The 90-minute drive to the San Diego / La Mesa area stretched into what was easily an 18 hour excursion, as California traffic laws dictate that on any given weekend there has to be 15,000 sports-utility vehicles crammed into each one-mile section of highway. However, being stuck in gridlock for hours in sweltering heat while surrounded by SUVs the size of convenience stores didn't depress me, for I was on a one-track mission; I was going to see the Q3A bus. Nothing would stop me, not even the border patrol that was waving frantically and drawing their weapons!

Get Onto the Bus!

After arriving in sunny La Mesa, I was immediately greeted by the sleek, black Q3A bus. Like a scorched bullet basking in the glow of the sun, the bus had already gathered quite a large group of interested gamers. Lining up across the parking lot, the impressive crowd of people were anxiously awaiting their 20 minutes of fragging fame aboard the high tech, mobile, LAN party of doom. Anna Kang came out of the bus, cool and rejuvenated after beating some poor fool into a coma after he accidentally captured her image on film. After confiscating my camera and forcing me to swear on my mother's grave to never even think about possibly conceiving an idea to take a picture of it, Anna showed me a small folder containing the 20 or so planned model designs for the final version of Q3A. She then explained that Paul was running a bit late, but his plane had landed and he was supposedly on his way. After brainstorming reasons why Paul had not arrived, we were unable to come up with a plausible explanation (we were fairly sure there weren't any strip clubs on the way to the CompUSA).

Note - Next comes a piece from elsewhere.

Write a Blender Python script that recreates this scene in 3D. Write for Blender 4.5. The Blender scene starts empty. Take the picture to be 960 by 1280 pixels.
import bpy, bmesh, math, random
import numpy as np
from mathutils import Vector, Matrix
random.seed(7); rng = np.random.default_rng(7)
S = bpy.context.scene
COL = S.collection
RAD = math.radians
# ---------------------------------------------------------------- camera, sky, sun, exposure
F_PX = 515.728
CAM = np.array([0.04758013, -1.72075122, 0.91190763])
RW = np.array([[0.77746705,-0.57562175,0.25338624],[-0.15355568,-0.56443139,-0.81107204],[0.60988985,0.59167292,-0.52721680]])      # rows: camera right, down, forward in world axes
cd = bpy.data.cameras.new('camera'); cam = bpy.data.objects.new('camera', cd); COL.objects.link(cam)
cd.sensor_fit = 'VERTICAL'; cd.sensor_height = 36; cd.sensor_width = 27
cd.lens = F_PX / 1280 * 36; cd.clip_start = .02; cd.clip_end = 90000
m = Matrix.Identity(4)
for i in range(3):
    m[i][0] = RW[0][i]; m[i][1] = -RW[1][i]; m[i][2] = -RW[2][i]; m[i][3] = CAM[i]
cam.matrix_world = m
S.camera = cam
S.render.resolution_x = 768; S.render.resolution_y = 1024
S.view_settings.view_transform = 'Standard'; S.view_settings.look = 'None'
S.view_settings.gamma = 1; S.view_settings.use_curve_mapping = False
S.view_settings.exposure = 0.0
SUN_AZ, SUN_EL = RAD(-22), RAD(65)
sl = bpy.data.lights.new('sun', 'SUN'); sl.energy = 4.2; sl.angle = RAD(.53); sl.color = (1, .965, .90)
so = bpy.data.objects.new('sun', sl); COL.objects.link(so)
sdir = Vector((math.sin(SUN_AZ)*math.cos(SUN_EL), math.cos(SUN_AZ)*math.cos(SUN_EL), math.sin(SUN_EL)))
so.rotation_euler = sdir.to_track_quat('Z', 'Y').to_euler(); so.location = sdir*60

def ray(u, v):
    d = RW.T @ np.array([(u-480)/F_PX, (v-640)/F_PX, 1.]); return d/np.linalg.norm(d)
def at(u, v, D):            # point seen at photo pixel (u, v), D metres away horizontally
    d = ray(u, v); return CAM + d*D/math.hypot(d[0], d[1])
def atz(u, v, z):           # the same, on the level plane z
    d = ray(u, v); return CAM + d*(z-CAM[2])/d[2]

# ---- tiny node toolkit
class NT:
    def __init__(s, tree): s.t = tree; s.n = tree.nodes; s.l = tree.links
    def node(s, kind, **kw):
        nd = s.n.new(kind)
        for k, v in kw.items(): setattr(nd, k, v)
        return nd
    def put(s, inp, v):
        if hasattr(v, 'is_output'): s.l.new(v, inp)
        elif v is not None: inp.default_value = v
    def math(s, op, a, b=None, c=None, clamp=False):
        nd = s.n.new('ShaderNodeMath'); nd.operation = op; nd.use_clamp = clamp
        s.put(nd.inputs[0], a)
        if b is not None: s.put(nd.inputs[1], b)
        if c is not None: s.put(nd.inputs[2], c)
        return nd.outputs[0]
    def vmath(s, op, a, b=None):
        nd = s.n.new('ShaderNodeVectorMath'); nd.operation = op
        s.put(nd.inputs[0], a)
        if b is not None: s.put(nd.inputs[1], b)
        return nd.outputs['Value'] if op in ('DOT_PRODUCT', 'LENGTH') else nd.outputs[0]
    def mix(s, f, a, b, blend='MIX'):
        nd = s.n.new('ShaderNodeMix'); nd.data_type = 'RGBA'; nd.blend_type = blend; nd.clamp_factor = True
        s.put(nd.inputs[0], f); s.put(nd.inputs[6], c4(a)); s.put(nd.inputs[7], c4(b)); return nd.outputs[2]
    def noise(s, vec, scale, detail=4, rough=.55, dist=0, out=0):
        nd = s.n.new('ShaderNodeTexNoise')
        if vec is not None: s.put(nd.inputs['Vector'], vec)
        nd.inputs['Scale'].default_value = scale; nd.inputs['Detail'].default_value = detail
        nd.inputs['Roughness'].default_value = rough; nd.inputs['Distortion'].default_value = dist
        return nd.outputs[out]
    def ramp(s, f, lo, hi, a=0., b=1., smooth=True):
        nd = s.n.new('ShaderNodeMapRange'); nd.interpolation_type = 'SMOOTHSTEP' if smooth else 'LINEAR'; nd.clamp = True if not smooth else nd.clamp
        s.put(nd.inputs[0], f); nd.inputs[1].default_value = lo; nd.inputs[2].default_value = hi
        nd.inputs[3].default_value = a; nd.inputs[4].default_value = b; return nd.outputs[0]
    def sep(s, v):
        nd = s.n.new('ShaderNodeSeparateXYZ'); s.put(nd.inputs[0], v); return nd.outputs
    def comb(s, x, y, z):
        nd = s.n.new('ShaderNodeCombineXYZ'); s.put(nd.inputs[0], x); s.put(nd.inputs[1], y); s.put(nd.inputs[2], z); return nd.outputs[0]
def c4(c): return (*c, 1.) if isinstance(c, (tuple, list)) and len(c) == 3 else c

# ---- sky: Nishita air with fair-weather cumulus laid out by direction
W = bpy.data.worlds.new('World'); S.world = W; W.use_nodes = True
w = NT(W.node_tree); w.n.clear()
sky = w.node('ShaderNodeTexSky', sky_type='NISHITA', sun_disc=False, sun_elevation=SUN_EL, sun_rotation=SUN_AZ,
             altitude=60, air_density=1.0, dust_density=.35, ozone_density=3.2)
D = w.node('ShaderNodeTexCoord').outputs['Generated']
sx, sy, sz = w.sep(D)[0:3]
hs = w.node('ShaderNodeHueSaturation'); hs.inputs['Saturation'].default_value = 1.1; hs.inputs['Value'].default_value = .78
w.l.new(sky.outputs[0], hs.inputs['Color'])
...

The front of the bus. There were some hoodlums in the tent to the right. They harrassed me. They had cups too.

Paul eventually showed up and was immediately surrounded by reporters and cameramen wanting his opinion of Unreal Tournament and Half Life. Like a trained assassin, Anna deftly swept in and pushed all those people into oncoming traffic, leaving me free to conduct my interview with the man himself.

Lowtax: "Skeletal animation. That's the big thing right now, and everybody's talking about it. Back during QuakeCon, you told me how you wanted it, but John didn't want to implement it. Now that it's in, how have things changed?"

Steed: "The problem is, I wanted it, but he didn't want to do it, because it's a lot of work. Now he has to do it because if he doesn't, you can't run the game. He has to get the memory down. The skeletal system has been put in place purely to save memory now. I'm not going to be able to take advantage of any of the power of the skeletal animation system; it's basically as is. It just takes up 1/3 of the storage space. Next game I'll be able to plan from day one with the animation system and really use it. Instead of having 300 frames of animation, I'll have like 3,000."

Lowtax: "How are you and id Software concentrating on making the models customizable? Q3A really seems to be a game aimed at the mod programming community, how is it going to cater to the modeling community?"

Steed: "I'm going to do tutorials, I'm thinking about doing a book in December because I write these magazine articles for game developers. I've written about 13 articles, 3,000 words each, I might as well keep rolling through that. I want to write a book on low poly animation modeling."